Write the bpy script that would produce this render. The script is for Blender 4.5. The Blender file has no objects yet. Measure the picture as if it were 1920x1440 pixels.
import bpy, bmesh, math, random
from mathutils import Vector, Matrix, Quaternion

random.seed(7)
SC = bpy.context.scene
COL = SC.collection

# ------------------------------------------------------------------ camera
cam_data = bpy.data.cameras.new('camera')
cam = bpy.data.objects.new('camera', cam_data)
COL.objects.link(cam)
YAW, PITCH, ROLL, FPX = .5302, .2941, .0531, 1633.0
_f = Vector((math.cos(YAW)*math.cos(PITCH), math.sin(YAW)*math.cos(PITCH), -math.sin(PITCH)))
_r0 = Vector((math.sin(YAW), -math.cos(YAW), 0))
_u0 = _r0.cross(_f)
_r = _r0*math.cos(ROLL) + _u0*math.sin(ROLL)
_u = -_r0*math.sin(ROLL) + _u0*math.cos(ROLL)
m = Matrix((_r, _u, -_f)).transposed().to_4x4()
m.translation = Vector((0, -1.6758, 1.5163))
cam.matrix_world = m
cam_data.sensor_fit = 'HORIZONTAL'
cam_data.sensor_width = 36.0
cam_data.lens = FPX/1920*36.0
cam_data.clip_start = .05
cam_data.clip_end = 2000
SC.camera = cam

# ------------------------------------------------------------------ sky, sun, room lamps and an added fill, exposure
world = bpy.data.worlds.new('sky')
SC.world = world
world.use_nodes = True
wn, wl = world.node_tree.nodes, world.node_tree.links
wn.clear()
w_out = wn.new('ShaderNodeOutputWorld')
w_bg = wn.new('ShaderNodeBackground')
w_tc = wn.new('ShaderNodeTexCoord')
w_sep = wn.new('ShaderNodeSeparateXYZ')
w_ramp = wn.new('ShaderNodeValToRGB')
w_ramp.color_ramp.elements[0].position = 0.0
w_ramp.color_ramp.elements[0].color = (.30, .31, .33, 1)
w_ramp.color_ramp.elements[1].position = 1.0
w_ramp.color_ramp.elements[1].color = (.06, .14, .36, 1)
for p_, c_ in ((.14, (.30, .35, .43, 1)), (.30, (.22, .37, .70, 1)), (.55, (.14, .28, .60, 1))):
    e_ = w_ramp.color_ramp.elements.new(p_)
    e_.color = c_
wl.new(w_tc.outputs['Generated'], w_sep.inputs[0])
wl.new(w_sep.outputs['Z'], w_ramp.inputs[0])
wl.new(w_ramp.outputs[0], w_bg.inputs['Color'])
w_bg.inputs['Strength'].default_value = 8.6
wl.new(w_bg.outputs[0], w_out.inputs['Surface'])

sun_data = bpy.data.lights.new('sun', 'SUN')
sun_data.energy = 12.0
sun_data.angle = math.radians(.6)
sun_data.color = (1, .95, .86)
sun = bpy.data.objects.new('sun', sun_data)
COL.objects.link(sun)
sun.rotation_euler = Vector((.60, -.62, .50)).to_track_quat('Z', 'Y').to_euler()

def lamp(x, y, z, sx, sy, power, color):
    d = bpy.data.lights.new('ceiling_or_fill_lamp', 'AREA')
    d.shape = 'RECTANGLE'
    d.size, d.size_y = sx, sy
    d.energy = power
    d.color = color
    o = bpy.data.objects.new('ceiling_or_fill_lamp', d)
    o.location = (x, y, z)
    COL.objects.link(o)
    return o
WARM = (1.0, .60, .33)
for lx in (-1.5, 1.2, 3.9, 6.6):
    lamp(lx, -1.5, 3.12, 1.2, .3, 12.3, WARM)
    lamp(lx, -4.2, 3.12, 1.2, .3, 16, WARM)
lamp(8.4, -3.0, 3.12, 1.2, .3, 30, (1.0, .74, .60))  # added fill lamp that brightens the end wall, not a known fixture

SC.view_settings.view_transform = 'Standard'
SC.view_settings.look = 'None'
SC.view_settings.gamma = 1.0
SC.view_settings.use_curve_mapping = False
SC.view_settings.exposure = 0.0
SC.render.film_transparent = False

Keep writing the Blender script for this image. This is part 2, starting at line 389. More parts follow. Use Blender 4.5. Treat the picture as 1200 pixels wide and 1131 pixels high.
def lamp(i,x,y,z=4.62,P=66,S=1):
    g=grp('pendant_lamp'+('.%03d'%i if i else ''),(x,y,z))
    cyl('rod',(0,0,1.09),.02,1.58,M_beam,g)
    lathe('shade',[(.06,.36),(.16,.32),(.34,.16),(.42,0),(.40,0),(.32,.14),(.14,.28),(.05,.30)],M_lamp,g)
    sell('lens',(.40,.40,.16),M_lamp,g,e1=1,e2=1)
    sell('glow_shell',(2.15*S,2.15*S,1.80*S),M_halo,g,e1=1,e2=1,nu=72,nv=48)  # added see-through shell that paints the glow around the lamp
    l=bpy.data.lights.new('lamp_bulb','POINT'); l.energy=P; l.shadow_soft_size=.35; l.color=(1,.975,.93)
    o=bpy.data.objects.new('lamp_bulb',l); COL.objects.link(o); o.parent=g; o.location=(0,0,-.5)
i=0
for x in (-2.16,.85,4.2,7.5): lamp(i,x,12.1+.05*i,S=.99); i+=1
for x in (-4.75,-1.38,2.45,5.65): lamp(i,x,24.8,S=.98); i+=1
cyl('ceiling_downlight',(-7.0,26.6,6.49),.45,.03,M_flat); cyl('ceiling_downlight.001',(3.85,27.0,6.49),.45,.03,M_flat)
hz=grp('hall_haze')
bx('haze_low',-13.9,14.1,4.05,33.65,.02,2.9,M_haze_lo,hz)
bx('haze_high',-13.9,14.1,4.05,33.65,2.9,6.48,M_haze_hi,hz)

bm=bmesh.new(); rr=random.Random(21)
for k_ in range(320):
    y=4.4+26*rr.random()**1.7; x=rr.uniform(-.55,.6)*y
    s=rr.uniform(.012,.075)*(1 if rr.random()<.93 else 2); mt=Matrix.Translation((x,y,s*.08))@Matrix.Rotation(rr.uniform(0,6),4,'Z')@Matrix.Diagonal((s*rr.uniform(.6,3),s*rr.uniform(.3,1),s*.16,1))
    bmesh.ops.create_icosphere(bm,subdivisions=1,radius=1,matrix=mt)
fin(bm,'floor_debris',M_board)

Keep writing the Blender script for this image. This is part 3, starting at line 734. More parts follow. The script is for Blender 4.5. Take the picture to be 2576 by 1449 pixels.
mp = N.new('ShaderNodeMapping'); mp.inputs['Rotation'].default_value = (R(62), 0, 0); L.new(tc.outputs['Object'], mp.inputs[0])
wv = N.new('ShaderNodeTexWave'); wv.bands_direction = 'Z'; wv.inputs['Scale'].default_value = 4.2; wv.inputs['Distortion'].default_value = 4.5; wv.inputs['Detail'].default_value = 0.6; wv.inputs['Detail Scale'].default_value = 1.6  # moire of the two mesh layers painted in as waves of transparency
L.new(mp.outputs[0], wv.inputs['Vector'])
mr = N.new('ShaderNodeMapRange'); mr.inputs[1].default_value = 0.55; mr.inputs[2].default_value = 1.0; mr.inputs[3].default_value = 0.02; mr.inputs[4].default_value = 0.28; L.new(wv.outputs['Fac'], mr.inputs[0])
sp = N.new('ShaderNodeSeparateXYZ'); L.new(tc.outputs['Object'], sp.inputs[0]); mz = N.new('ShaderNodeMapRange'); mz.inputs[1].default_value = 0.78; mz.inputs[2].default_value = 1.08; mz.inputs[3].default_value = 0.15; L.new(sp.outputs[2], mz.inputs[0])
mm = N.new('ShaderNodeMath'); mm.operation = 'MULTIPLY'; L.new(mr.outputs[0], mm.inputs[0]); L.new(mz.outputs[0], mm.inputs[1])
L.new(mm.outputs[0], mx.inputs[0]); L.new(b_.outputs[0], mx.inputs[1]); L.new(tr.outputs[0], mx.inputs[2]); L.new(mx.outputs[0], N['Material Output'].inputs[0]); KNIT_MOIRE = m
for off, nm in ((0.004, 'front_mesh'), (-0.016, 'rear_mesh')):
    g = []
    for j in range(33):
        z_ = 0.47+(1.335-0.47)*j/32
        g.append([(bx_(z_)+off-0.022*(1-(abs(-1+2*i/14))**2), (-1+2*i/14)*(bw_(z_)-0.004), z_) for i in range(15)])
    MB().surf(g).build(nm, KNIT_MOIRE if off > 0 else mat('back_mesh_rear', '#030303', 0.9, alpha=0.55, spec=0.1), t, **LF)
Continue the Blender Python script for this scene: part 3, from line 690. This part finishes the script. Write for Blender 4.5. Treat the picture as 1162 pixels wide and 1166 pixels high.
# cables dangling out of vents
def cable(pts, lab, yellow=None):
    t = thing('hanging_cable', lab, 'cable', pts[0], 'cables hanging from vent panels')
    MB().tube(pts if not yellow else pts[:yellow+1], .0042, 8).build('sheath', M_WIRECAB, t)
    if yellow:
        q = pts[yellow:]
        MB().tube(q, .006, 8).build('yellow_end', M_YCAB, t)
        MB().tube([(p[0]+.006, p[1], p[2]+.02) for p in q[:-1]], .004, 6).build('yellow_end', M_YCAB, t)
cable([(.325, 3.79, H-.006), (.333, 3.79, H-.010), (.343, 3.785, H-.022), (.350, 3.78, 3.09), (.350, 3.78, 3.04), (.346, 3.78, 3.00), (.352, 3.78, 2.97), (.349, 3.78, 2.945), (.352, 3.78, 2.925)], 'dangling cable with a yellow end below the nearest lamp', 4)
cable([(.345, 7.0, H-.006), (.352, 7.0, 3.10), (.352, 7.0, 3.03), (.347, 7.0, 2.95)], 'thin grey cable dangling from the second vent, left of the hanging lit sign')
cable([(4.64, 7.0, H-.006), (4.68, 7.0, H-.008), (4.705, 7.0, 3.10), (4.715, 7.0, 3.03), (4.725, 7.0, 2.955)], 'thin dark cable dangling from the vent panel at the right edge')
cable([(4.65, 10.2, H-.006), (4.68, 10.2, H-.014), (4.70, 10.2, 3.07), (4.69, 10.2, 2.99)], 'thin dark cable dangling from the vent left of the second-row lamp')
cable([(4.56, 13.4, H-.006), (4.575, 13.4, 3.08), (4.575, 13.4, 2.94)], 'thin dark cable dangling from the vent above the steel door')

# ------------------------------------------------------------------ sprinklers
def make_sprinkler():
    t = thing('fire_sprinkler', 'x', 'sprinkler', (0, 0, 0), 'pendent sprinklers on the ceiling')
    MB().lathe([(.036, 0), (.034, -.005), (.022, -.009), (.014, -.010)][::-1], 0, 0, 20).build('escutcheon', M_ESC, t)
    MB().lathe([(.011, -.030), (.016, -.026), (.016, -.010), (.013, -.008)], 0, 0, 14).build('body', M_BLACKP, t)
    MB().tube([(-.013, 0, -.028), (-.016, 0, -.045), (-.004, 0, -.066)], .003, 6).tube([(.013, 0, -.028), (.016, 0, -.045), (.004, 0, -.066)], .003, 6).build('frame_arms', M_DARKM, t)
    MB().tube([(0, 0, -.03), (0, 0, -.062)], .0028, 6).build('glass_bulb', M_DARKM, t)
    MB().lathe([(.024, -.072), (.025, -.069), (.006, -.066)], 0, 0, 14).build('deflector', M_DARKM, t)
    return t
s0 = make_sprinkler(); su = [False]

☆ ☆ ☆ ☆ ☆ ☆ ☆

= Stated goal =
Return exactly the leading lines of the listing, stopping after the line in which "SC.camera = cam" occurs.

= Written answer =
Write the bpy script that would produce this render. The script is for Blender 4.5. The Blender file has no objects yet. Measure the picture as if it were 1920x1440 pixels.
import bpy, bmesh, math, random
from mathutils import Vector, Matrix, Quaternion

random.seed(7)
SC = bpy.context.scene
COL = SC.collection

# ------------------------------------------------------------------ camera
cam_data = bpy.data.cameras.new('camera')
cam = bpy.data.objects.new('camera', cam_data)
COL.objects.link(cam)
YAW, PITCH, ROLL, FPX = .5302, .2941, .0531, 1633.0
_f = Vector((math.cos(YAW)*math.cos(PITCH), math.sin(YAW)*math.cos(PITCH), -math.sin(PITCH)))
_r0 = Vector((math.sin(YAW), -math.cos(YAW), 0))
_u0 = _r0.cross(_f)
_r = _r0*math.cos(ROLL) + _u0*math.sin(ROLL)
_u = -_r0*math.sin(ROLL) + _u0*math.cos(ROLL)
m = Matrix((_r, _u, -_f)).transposed().to_4x4()
m.translation = Vector((0, -1.6758, 1.5163))
cam.matrix_world = m
cam_data.sensor_fit = 'HORIZONTAL'
cam_data.sensor_width = 36.0
cam_data.lens = FPX/1920*36.0
cam_data.clip_start = .05
cam_data.clip_end = 2000
SC.camera = cam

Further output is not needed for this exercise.